Goofyernmost
Well-Known Member
I do see your point, but, I still wouldn't put it in the category of Immortalized. This is especially true with kids. When I saw the movie originally years and years ago as a young child. Tar Baby was completely literal, because that was the way it was depicted from what I could see. It was made out of tar and made to look like a baby. Black and White meant nothing to me at that stage and I never reinterpreted it even as an adult. I had no reason to do so. It was still literal to me. I can appreciate that others put a more symbolic meaning on it.

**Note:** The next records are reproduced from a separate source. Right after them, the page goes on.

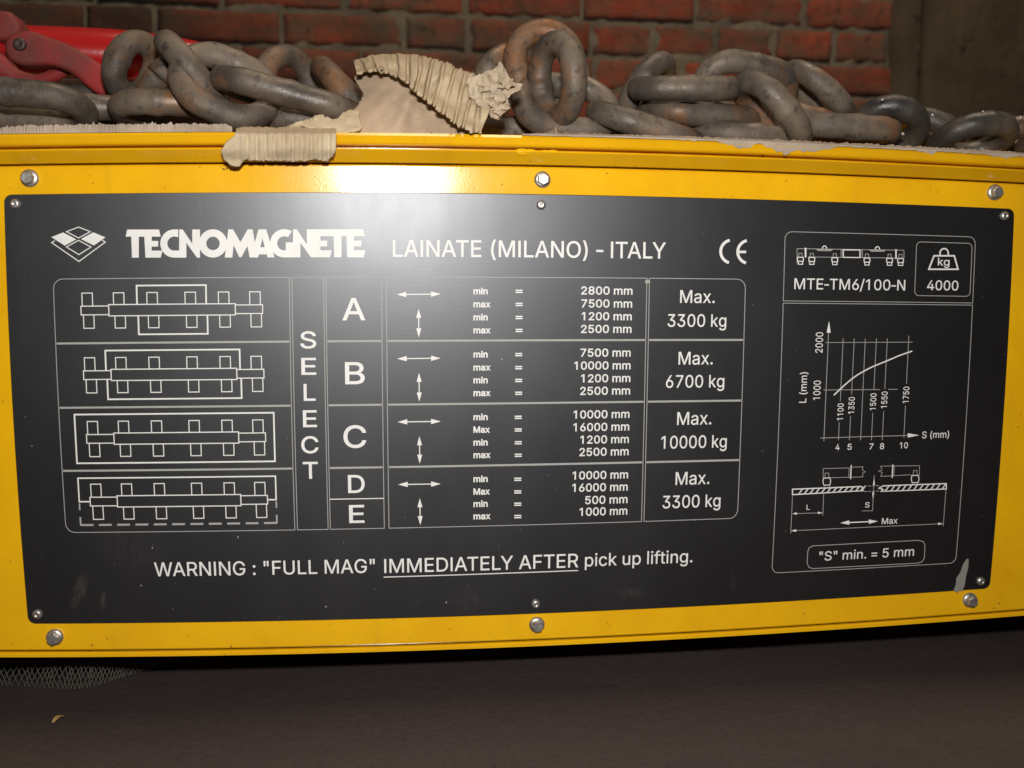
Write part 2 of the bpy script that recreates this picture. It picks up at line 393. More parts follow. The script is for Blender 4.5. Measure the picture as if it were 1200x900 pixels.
# ------------------------------------------------------------------ the nameplate
def union(contours, eps=1e-7):
    """Nonzero-winding fill of closed contours: list of 2D triangles."""
    V, E = [], []
    for c in contours:
        k = len(V); V += [Vector(p) for p in c]; E += [(k + i, k + (i + 1) % len(c)) for i in range(len(c))]
    vs, es, fs, *_ = delaunay_2d_cdt(V, E, [], 0, eps)
    out = []
    for f in fs:
        cx = sum(vs[i].x for i in f) / len(f); cy = sum(vs[i].y for i in f) / len(f); wn = 0
        for c in contours:
            for i in range(len(c)):
                x0, y0 = c[i]; x1, y1 = c[(i + 1) % len(c)]
                if (y0 <= cy) != (y1 <= cy):
                    t = (x1 - x0) * (cy - y0) - (cx - x0) * (y1 - y0)
                    if y1 > y0 and t > 0: wn += 1
                    elif y1 <= y0 and t < 0: wn -= 1
        if wn: out.append(f)
    return vs, out
def rounded(x0, y0, x1, y1, rs, n=6):
    """Corner-rounded rectangle in straight plate coordinates; rs = radii at (x0,y0) (x1,y0) (x1,y1) (x0,y1)."""
    pts = []; sg = lambda a, b: 1 if b > a else -1
    sx, sy = sg(x0, x1), sg(y0, y1)
    for (cx, cy, ax, ay, r) in ((x0, y0, 1, 1, rs[0]), (x1, y0, -1, 1, rs[1]), (x1, y1, -1, -1, rs[2]), (x0, y1, 1, -1, rs[3])):
        ox, oy = cx + ax * sx * r, cy + ay * sy * r; arc = []
        for k in range(n + 1):
            t = math.pi / 2 * k / n; arc.append((ox - ax * sx * r * math.cos(t), oy - ay * sy * r * math.sin(t)))
        if (ax * ay) < 0: arc.reverse()
        pts += arc if r > 0 else [(cx, cy)]
    return pts
def dense(pts, closed=True, step=.02):
    out = []; n = len(pts)
    for i in range(n if closed else n - 1):
        a, b = pts[i], pts[(i + 1) % n]; m = max(1, int(math.hypot(b[0] - a[0], b[1] - a[1]) / step))
        out += [(a[0] + (b[0] - a[0]) * k / m, a[1] + (b[1] - a[1]) * k / m) for k in range(m)]
    if not closed: out.append(pts[-1])
    return out
PX = 1 / (FOC * 600)                                  # one photo pixel in straight plate coordinates
XA = ideal(5.2, 235)[0] * .5 + ideal(30.9, 700)[0] * .5; XB = ideal(1188, 250)[0] * .5 + ideal(1162.7, 660)[0] * .5
ZA = ideal(400, 226.8)[1] * .5 + ideal(950, 235.2)[1] * .5; ZB = ideal(360, 726.6)[1] * .5 + ideal(880, 706.7)[1] * .5
bm = bmesh.new()
outline = [photo(*p) for p in dense(rounded(XA, ZA, XB, ZB, [9 * PX] * 4))]
front = [bm.verts.new(at(x, y, 0)) for x, y in outline]
mid = [bm.verts.new(v.co + Vector((0, .0003, 0)) + (v.co - at(600, 475, 0)).normalized() * .0003) for v in front]
rear = [bm.verts.new(v.co + Vector((0, .0009, 0))) for v in mid]
n = len(front); bm.faces.new(front)
for a, b in ((front, mid), (mid, rear)):
    for k in range(n): bm.faces.new((a[k], a[(k + 1) % n], b[(k + 1) % n], b[k]))
bmesh.ops.recalc_face_normals(bm, faces=bm.faces)
plate = link_mesh('nameplate', bm, M_BLK, beam)
plate['label'] = 'black anodised nameplate with white printed load table'
def rivet(px, py, ring=False):
    c = at(px, py, 0); u = UNIT
    pr = [(5.6 * u, 0), (5.5 * u, .0005), (4.6 * u, .0011), (3.2 * u, .0014), (1.9 * u, .0015)]
    if ring: pr += [(1.5 * u, .0013), (1.2 * u, .0004), (.4 * u, .0004)]
    else: pr += [(1.7 * u, .0012), (.6 * u, .0012)]
    link_mesh('rivet', lathe(pr, c, 20), M_ZN, plate, True)
for k, p in enumerate(((18, 238.8), (634, 240.2), (1177, 253), (44, 719.5), (628, 707.5), (1149, 681))): rivet(*p, ring=(k == 1))

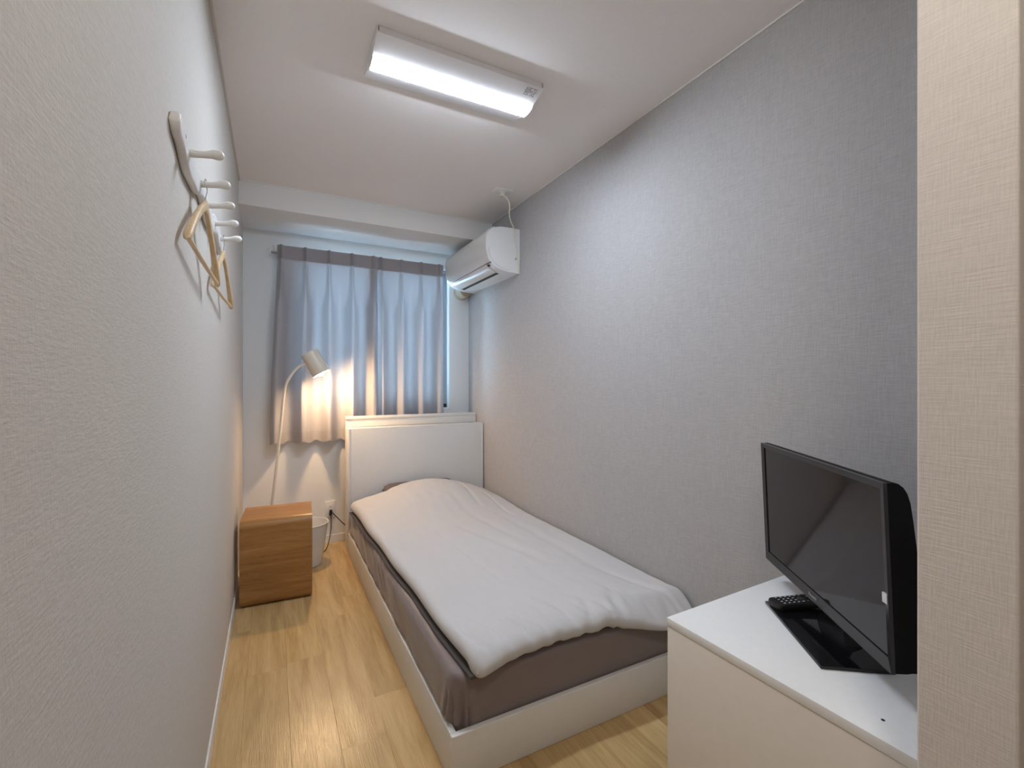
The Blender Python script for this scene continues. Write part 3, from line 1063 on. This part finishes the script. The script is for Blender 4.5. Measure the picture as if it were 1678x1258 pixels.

I just don't think that it was wide spread until someone decided to make an issue out of it by defining it as derogatory.Both are very well known American idiomatic expressions such as "Busy as a one-armed paper hanger". Both have deeper meanings that are revealed by folklore stories . Hence they are immortalized in the American English language. Not to mention that a number of U.S. politicians have regretted using the term "tar baby" because some people have interpreted that expression to be a derogatory racist utterance.
In Splash Mountain, Disney didn't want to deal with the possibility of any tar baby racist overtones so they substituted a bee hive to avoid any pejorative interpretations.
I guess I'm to literal for my own good or maybe I was brought up to not really recognize color in relation to people. Whatever, the case I don't think I was the only one.